_TASK TO COMPLETE:_
Reproduce all the material exactly, minus any pictures it holds.

_GIVEN DATA:_
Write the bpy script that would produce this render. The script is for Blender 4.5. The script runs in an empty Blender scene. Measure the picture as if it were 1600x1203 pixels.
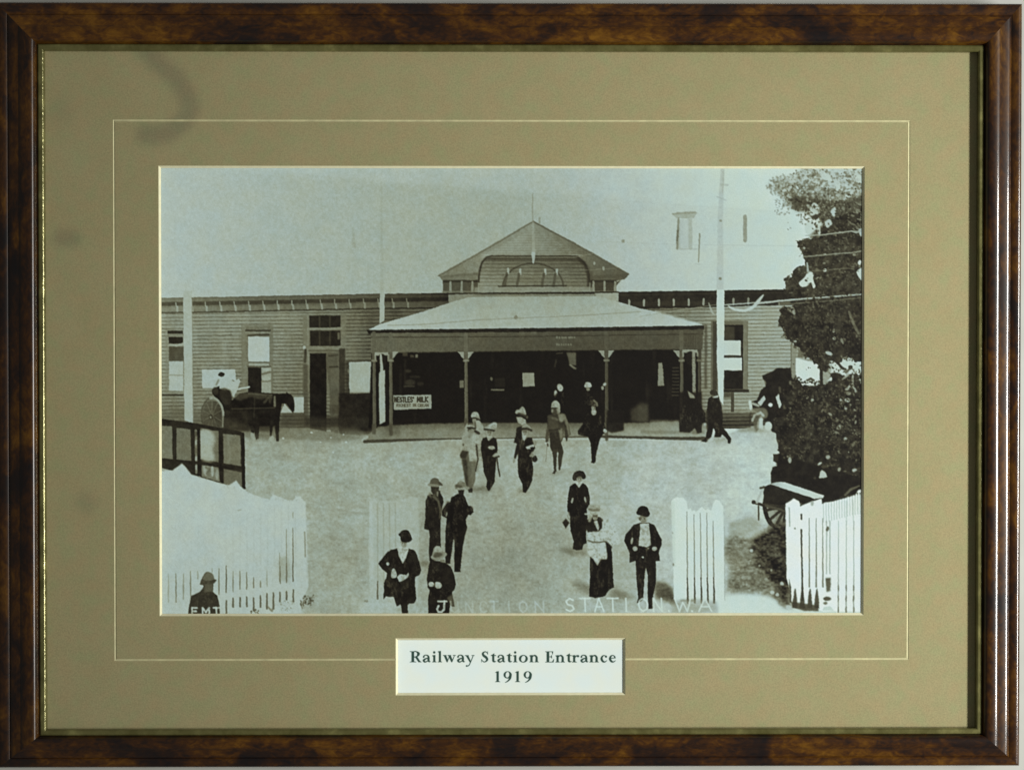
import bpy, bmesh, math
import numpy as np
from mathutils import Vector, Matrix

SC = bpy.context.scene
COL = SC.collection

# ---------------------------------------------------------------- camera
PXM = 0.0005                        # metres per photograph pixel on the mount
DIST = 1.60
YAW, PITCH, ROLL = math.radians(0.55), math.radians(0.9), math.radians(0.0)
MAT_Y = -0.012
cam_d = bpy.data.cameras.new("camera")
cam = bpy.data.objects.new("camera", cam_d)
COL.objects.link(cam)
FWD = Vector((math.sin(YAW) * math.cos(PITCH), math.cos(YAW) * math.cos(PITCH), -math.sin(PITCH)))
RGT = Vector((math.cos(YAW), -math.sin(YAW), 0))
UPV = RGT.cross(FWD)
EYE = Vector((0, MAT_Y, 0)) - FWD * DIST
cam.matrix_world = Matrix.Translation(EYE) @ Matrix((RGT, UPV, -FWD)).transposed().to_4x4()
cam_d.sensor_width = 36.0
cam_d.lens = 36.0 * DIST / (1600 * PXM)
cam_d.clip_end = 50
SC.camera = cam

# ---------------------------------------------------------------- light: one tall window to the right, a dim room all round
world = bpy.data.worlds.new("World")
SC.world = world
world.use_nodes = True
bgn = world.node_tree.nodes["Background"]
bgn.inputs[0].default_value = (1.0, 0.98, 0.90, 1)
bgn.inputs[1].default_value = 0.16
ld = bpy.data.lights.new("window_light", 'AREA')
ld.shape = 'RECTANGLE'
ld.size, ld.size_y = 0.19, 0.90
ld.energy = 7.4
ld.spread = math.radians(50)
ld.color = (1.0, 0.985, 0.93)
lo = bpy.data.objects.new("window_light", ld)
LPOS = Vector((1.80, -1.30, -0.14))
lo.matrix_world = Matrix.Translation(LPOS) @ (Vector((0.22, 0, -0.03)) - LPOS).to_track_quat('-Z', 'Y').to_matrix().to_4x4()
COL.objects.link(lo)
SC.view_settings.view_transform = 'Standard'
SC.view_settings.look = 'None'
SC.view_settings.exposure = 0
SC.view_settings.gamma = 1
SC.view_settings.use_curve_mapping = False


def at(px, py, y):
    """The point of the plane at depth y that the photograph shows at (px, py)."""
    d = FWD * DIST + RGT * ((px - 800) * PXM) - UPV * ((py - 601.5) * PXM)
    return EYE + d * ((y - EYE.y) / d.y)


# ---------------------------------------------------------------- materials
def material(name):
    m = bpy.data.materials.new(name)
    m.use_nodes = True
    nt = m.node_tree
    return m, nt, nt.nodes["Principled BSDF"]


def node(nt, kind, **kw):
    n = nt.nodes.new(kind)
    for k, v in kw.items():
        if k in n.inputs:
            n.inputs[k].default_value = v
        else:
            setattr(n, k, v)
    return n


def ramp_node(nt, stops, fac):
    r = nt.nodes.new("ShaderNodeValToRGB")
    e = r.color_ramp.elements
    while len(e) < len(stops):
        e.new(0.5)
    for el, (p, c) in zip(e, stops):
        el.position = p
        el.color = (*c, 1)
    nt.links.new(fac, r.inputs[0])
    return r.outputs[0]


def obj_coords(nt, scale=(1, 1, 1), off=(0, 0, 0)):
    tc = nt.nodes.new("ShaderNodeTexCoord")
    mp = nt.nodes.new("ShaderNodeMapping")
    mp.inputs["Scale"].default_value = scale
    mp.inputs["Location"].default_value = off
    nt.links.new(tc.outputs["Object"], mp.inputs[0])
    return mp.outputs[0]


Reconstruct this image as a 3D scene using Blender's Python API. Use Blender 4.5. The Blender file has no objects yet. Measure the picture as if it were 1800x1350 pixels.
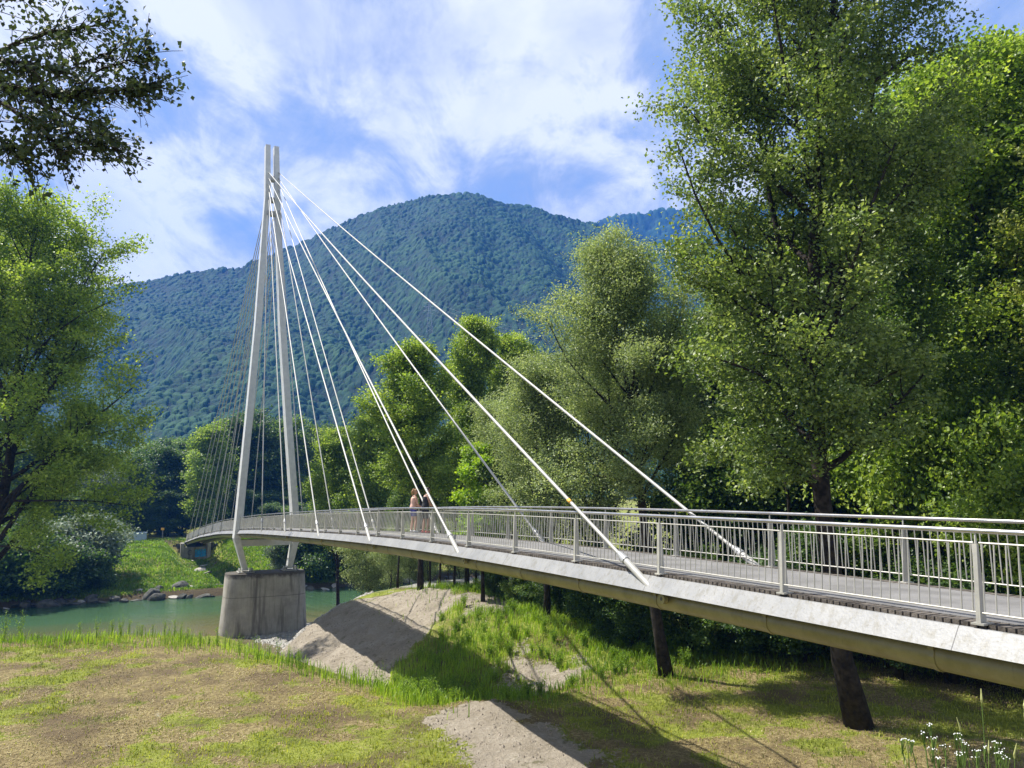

_COMPLETED TASK:_
Write the bpy script that would produce this render. The script is for Blender 4.5. The script runs in an empty Blender scene. Measure the picture as if it were 1600x1203 pixels.
import bpy, bmesh, math
import numpy as np
from mathutils import Vector, Matrix

SC = bpy.context.scene
COL = SC.collection

# ---------------------------------------------------------------- camera
PXM = 0.0005                        # metres per photograph pixel on the mount
DIST = 1.60
YAW, PITCH, ROLL = math.radians(0.55), math.radians(0.9), math.radians(0.0)
MAT_Y = -0.012
cam_d = bpy.data.cameras.new("camera")
cam = bpy.data.objects.new("camera", cam_d)
COL.objects.link(cam)
FWD = Vector((math.sin(YAW) * math.cos(PITCH), math.cos(YAW) * math.cos(PITCH), -math.sin(PITCH)))
RGT = Vector((math.cos(YAW), -math.sin(YAW), 0))
UPV = RGT.cross(FWD)
EYE = Vector((0, MAT_Y, 0)) - FWD * DIST
cam.matrix_world = Matrix.Translation(EYE) @ Matrix((RGT, UPV, -FWD)).transposed().to_4x4()
cam_d.sensor_width = 36.0
cam_d.lens = 36.0 * DIST / (1600 * PXM)
cam_d.clip_end = 50
SC.camera = cam

# ---------------------------------------------------------------- light: one tall window to the right, a dim room all round
world = bpy.data.worlds.new("World")
SC.world = world
world.use_nodes = True
bgn = world.node_tree.nodes["Background"]
bgn.inputs[0].default_value = (1.0, 0.98, 0.90, 1)
bgn.inputs[1].default_value = 0.16
ld = bpy.data.lights.new("window_light", 'AREA')
ld.shape = 'RECTANGLE'
ld.size, ld.size_y = 0.19, 0.90
ld.energy = 7.4
ld.spread = math.radians(50)
ld.color = (1.0, 0.985, 0.93)
lo = bpy.data.objects.new("window_light", ld)
LPOS = Vector((1.80, -1.30, -0.14))
lo.matrix_world = Matrix.Translation(LPOS) @ (Vector((0.22, 0, -0.03)) - LPOS).to_track_quat('-Z', 'Y').to_matrix().to_4x4()
COL.objects.link(lo)
SC.view_settings.view_transform = 'Standard'
SC.view_settings.look = 'None'
SC.view_settings.exposure = 0
SC.view_settings.gamma = 1
SC.view_settings.use_curve_mapping = False


def at(px, py, y):
    """The point of the plane at depth y that the photograph shows at (px, py)."""
    d = FWD * DIST + RGT * ((px - 800) * PXM) - UPV * ((py - 601.5) * PXM)
    return EYE + d * ((y - EYE.y) / d.y)


# ---------------------------------------------------------------- materials
def material(name):
    m = bpy.data.materials.new(name)
    m.use_nodes = True
    nt = m.node_tree
    return m, nt, nt.nodes["Principled BSDF"]


def node(nt, kind, **kw):
    n = nt.nodes.new(kind)
    for k, v in kw.items():
        if k in n.inputs:
            n.inputs[k].default_value = v
        else:
            setattr(n, k, v)
    return n


def ramp_node(nt, stops, fac):
    r = nt.nodes.new("ShaderNodeValToRGB")
    e = r.color_ramp.elements
    while len(e) < len(stops):
        e.new(0.5)
    for el, (p, c) in zip(e, stops):
        el.position = p
        el.color = (*c, 1)
    nt.links.new(fac, r.inputs[0])
    return r.outputs[0]


def obj_coords(nt, scale=(1, 1, 1), off=(0, 0, 0)):
    tc = nt.nodes.new("ShaderNodeTexCoord")
    mp = nt.nodes.new("ShaderNodeMapping")
    mp.inputs["Scale"].default_value = scale
    mp.inputs["Location"].default_value = off
    nt.links.new(tc.outputs["Object"], mp.inputs[0])
    return mp.outputs[0]


Reconstruct this image as a 3D scene using Blender's Python API. Use Blender 4.5. The Blender file has no objects yet. Measure the picture as if it were 1800x1350 pixels.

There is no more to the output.